If $7w+3d=44$, then $7w+3d-44$ is divisible by $3$,

so $7w+3d-44-3(2w+d-14)=w-2 $ is,

so $w\in\{2,5,8,11,14,17,...\}$,

but in that set only $2$ and $5$ can be multiplied by $7$ to get a result not more than $44$.

Answer 3

If $w$ and $d$ are positive integers, you need $7 w < 44$ so $w < 44/7 < 7$. So you only need to try $w = 1, 2, 3, 4, 5, 6$.

Answer 4

Equations that have only integer solutions (or, in this case, positive integer solutions) are called Diophantine equations. A linear Diophantine equation like $7w+3d=44$ is relatively easy to solve about a quarter of the way through an introductory number theory course. So I'll do some handwaving here at the basic concepts and you know where you can study more deeply if you like.

So first we're going to find all of the solutions in integers, even though that makes no sense in the context of the word problem. We'll start by noting that $7(1)+3(-2)=1$. So, we can multiply both sides by 44 to get $7(44)+3(-88)=44$. So $w=44, d=-88$ is an integer solution.

Our next step is to find all integer solutions. Obviously, $7(-3)+3(7)=0$, so if we have a specific solution for $w$ and $d$, then subtracting $3$ from $w$ and adding $7$ to $w$ will result in another solutions to the general equation. It turns out that this is basically the only way to generate new solutions, so all of the solutions are of the form $w=44-3t$ and $d=7t-88$ where $t$ ranges over the set of integers.

Finally, we need to tie this back to the context of the problem, where $w$ and $d$ are positive integers and $w>d$. We can do that by solving the simultaneous inequalities $44-3t>0$ and $7t-88>0$, which has the solution set $12<t<15$. $t=13$ leads to $w=5, d=3$, and $t=14$ leads to $w=2, d=10$, and only the first solution satisfies the second condition. Therefore, a win is worth $5$ points, a draw is worth $3$ points, and therefore your sisters team must have scored $31$ points.

Answer 5

To solve for integer solutions a linear equation, you could use plotting and inspection among other methods.

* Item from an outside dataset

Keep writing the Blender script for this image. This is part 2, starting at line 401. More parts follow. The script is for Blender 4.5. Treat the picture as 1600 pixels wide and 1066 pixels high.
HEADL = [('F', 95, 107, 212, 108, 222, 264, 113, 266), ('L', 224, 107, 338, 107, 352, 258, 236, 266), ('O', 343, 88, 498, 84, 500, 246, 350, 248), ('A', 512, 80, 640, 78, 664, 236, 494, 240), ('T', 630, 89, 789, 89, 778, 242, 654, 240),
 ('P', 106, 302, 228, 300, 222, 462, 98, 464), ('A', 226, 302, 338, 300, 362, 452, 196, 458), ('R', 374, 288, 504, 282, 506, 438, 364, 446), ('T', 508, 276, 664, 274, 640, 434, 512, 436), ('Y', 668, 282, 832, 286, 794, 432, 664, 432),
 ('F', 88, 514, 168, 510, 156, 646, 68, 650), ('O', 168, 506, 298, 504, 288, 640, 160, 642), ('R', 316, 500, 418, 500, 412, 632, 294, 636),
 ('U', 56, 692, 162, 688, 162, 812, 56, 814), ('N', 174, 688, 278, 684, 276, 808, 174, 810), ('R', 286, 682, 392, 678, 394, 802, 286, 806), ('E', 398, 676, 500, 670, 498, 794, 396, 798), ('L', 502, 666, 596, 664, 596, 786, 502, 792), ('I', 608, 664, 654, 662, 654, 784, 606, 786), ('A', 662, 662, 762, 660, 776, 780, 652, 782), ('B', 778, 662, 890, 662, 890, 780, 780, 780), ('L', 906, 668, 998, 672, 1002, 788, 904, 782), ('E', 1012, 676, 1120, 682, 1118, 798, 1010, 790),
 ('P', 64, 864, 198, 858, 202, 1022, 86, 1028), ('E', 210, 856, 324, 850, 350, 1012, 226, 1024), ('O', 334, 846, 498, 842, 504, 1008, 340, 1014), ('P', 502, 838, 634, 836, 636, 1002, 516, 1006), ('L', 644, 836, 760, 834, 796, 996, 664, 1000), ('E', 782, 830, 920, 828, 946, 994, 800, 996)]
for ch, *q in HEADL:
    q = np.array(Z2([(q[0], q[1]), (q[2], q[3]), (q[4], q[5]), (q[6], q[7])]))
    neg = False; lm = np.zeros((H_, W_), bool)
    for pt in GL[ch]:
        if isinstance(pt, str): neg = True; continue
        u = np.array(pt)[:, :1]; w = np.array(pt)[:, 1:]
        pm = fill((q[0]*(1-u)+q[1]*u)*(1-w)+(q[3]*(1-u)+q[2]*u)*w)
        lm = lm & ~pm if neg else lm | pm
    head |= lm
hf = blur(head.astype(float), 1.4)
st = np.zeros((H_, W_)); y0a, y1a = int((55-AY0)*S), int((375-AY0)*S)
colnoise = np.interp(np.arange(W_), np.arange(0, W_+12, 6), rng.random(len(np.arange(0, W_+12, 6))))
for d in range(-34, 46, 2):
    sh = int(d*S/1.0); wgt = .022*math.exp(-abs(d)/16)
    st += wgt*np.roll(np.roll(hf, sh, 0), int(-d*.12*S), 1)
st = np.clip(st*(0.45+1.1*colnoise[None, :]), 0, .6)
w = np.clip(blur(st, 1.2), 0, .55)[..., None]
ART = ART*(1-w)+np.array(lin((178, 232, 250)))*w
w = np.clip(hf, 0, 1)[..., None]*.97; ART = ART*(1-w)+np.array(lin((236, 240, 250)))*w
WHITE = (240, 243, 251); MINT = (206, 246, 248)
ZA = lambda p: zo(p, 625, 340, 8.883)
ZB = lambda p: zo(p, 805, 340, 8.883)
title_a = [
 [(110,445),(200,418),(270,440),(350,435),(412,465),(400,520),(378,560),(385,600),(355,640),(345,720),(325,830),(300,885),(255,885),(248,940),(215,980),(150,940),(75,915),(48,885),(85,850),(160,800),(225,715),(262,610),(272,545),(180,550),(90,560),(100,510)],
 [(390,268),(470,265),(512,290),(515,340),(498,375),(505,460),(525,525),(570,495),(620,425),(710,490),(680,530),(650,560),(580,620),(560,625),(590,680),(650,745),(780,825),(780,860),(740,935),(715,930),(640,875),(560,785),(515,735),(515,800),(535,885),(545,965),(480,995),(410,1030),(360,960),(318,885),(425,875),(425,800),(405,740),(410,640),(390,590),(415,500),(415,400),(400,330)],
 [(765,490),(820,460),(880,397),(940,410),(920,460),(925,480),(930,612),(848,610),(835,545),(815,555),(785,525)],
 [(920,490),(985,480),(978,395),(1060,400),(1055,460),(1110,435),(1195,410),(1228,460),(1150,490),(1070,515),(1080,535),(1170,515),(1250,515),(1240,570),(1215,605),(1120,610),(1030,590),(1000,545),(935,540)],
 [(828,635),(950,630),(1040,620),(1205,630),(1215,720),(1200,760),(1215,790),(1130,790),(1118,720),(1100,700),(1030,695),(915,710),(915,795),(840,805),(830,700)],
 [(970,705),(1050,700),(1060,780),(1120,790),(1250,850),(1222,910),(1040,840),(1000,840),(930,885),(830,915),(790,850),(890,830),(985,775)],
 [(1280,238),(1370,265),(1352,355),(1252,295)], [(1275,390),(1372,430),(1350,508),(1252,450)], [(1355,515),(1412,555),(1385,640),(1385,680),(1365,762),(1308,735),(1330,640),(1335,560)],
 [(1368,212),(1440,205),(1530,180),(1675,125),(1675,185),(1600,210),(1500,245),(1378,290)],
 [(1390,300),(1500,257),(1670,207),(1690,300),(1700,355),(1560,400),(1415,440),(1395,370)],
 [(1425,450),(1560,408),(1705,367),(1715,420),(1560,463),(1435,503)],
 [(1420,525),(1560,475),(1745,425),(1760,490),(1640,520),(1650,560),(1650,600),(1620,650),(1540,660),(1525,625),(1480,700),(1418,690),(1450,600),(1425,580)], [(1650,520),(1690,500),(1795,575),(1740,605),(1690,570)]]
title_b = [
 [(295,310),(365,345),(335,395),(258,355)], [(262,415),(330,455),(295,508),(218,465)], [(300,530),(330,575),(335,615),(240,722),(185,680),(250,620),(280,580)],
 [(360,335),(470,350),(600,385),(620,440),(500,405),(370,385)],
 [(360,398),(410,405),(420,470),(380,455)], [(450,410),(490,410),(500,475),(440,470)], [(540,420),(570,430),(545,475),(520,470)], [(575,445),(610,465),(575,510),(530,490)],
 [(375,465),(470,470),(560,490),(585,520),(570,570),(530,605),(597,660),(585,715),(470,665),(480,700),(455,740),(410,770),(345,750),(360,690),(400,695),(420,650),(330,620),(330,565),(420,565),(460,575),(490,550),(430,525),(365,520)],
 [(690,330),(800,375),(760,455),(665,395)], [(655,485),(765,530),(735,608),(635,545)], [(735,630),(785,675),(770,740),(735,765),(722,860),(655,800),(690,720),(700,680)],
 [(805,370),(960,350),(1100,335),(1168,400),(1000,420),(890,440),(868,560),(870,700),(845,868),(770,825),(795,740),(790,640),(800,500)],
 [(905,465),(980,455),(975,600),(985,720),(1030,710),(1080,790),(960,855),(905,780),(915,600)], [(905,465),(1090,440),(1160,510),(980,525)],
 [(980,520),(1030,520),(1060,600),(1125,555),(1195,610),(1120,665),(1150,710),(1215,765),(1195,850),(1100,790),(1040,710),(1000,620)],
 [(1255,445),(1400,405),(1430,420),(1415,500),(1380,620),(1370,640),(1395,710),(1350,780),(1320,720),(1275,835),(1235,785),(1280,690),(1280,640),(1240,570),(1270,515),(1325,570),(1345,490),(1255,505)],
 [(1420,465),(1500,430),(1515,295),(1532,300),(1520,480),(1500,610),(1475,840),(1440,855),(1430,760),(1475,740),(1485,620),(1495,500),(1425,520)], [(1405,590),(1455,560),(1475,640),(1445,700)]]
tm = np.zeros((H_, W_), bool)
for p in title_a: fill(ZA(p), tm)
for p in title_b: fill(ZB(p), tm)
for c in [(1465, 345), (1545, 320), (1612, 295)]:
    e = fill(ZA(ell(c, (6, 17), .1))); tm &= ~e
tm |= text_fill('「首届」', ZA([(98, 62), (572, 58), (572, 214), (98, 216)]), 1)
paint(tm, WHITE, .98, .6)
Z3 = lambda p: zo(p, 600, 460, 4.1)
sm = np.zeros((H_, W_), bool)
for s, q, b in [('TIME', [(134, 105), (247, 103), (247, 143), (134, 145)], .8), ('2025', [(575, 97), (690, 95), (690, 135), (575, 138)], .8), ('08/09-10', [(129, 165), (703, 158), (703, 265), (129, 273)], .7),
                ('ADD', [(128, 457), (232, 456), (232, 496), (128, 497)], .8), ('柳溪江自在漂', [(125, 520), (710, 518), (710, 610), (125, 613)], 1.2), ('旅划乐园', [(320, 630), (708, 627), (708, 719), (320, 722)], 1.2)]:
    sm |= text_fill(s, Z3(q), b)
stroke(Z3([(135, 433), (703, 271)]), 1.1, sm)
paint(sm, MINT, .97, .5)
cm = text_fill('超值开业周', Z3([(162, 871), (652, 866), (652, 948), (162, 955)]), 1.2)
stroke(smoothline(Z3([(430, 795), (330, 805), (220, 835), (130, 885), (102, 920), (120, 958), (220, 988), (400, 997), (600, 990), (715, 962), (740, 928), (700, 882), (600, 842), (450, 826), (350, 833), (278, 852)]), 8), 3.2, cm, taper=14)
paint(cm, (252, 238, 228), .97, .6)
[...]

An easy way for this case would be to draw the line (very easy to draw even by hand):

$$7w+3d=44 $$

Using (x,y) instead of (w,d) because the plotting program I use only uses (x,y)! We get:

$$z=7x+3y=44$$

The plot for the this relationship is shown below. You can inspect the line to verify that the only 2 points where $x$ is an integer and $y$ is an integer are: $(2,10), (5,3)$

EDIT: In the case at hand we are looking for positive values for $x,y and z$. The relation $z=7x+3y$ shows to be positive before the intersection with the $x-axis$ at approximately $x=6.286$. Even if other integer solution would exist, the other solution would involve a negative values for at least on of: $z, x$ or $y$.